The largest squero in Venice is the Arsenale, founded in 1104 A.D., and still standing today. The Arsenale, as seen in Figure 4, was the boat production and repair center, or squero, of Venice; at the height of its power, approximately one boat was produced per day, and it employed over 16,000 people. Today, the Arsenale is primarily a naval base, but it sits adjacent to the Naval History Museum of Venice and serves as a part of the biannual art exhibit hosted by the city of Venice.

Traditional Boats

(originators: Bryan Bigda, Michelle Dubuke, Daniel LaTorella, and Jennifer Richards)

With a history so rich in maritime heritage, it is easy to see the link the Venetians have with boats. The term “traditional boat” in Venice refers to a boat with a flat bottom and a shallow draft hull, two characteristics that have very distinct and practical purposes. Due to the shallow water in the canals, the squeriorli were forced to craft the boats with a flat bottom to keep them from hitting the bottom of the canal. The shallow hull allowed the boats to be dragged to shore with minimal structural damage, and also to make it easier for people to get in and out of the boat. Another benefit to the shallow hull is the balance it offers for passengers when standing in the boats, which is a strange concept for most people.
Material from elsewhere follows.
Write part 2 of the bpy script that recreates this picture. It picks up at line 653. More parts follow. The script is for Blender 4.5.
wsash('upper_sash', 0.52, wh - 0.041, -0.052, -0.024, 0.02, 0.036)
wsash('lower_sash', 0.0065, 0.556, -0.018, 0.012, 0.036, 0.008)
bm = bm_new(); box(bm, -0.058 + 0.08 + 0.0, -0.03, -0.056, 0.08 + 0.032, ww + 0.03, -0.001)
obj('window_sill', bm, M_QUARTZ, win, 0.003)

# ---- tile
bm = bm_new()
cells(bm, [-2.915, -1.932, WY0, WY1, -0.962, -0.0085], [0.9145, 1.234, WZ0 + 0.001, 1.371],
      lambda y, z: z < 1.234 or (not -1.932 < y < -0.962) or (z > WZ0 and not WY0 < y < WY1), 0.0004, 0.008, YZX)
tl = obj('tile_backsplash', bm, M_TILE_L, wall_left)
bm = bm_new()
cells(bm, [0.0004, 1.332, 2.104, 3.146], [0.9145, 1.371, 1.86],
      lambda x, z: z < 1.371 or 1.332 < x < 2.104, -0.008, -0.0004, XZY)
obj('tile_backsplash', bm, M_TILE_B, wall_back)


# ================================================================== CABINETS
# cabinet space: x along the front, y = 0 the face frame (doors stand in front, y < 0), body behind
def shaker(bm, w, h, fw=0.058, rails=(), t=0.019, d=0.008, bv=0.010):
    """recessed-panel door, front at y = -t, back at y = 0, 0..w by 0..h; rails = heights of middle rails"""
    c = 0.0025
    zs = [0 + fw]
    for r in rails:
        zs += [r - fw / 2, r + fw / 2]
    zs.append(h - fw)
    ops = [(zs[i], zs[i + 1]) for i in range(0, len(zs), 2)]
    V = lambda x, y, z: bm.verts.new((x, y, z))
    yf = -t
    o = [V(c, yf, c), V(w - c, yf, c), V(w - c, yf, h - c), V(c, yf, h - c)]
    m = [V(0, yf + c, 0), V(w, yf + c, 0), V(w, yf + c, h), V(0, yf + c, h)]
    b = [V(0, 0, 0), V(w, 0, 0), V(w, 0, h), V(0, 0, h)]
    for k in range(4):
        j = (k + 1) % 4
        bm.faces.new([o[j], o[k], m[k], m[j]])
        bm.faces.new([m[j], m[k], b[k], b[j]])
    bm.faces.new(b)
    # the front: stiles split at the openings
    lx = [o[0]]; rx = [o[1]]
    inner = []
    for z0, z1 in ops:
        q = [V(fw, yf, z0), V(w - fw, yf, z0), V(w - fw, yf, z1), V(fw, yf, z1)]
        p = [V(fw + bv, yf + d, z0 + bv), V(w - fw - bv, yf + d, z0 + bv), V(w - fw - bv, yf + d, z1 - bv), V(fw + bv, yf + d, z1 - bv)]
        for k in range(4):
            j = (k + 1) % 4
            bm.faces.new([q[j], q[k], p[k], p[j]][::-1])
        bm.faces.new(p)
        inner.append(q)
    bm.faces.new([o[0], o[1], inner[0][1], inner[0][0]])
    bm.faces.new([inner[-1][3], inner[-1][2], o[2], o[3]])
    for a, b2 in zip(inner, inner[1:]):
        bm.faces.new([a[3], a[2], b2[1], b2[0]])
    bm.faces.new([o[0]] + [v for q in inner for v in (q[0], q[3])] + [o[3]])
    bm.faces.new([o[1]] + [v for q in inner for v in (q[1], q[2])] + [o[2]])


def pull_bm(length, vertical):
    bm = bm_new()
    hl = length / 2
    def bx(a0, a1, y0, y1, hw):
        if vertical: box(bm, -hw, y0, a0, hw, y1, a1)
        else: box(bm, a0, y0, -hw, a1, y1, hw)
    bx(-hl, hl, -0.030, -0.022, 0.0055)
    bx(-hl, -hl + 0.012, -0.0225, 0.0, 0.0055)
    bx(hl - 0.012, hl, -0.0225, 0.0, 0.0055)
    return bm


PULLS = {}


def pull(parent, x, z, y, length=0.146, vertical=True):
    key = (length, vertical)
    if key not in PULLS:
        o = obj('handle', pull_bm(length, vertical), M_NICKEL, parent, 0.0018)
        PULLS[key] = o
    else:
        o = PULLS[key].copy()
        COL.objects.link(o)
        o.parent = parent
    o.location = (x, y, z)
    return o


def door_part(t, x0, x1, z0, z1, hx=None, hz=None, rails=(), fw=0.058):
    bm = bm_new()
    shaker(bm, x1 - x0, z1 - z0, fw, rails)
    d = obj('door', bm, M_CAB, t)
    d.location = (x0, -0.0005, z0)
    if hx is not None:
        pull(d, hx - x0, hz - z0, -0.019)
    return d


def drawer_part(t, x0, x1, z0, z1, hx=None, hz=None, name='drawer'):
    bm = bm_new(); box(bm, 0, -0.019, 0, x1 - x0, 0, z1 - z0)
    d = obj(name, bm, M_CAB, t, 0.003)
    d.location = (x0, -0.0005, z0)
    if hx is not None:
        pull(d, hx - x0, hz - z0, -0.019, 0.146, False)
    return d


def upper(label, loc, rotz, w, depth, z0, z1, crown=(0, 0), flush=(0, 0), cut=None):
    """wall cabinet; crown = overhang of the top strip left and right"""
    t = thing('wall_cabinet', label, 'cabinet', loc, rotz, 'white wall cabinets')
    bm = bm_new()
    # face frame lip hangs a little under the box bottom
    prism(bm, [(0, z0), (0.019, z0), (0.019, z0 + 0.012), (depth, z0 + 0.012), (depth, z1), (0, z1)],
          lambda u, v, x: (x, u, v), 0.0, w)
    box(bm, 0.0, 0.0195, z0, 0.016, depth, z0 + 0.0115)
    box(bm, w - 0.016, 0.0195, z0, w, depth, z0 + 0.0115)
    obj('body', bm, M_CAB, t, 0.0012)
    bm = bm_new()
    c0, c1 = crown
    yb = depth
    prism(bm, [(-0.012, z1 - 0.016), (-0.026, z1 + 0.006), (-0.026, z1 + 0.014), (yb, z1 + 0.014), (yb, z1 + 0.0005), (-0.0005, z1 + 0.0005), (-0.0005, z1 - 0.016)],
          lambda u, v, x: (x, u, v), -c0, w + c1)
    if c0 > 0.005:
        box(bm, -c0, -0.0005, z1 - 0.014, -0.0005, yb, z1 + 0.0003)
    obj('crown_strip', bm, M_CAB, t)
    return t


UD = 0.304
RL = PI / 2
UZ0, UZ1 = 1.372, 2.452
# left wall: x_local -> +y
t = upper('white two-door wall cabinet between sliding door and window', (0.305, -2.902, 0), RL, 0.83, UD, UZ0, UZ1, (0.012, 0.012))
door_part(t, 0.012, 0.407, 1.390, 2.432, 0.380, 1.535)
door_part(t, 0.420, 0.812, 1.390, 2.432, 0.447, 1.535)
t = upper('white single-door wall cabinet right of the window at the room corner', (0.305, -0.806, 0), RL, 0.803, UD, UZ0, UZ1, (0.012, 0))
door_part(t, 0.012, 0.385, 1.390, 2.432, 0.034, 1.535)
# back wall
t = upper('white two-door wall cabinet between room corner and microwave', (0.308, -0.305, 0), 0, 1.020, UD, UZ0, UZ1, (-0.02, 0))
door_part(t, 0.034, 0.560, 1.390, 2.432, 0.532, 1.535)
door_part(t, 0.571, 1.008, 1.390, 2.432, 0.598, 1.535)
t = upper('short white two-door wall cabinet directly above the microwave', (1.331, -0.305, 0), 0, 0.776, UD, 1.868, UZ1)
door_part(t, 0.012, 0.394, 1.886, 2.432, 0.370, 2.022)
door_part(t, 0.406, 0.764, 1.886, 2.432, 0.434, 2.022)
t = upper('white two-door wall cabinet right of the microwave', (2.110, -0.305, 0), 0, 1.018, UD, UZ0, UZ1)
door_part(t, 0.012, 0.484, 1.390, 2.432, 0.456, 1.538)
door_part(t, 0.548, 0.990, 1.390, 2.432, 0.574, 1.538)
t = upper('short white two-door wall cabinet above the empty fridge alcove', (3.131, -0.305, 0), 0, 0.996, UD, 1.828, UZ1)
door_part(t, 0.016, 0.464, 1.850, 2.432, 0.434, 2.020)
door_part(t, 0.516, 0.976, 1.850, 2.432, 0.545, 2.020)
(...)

When crossing the Grand Canal in a type of gondola called a traghetto, it is customary for the passengers to remain standing. Traditionally the traghetti were not confined to transport across the Grand Canal, but as can be seen from the traghetti map of 1697, it was also a very common way of getting from island to island in Venice. Figure 5 compares this to the traghetti map of 2004 , we can note that not only are the traghetti strictly in the Grand Canal, but the number of points where someone could take a traghetto have decreased from 43 stations to the eight that are presently active.

Although the number of traghetti has decreased, they are still used in modern Venice. It is the most practical way to get across the Grand Canal, at points where pedestrians are unable to cross by bridge. Using a gas motor would be wasteful and create a wake that would not only adversely affect travel up and down the length of the canal, but cause damage to the canal wall as well. However, the most common traditional boat which can be seen today throughout Venice is the gondola, truly the modern-day symbol of the city. Tourists from all over the world will spend 100 euro to take a romantic ride in a gondola, which through the years has turned into a multi-million dollar business.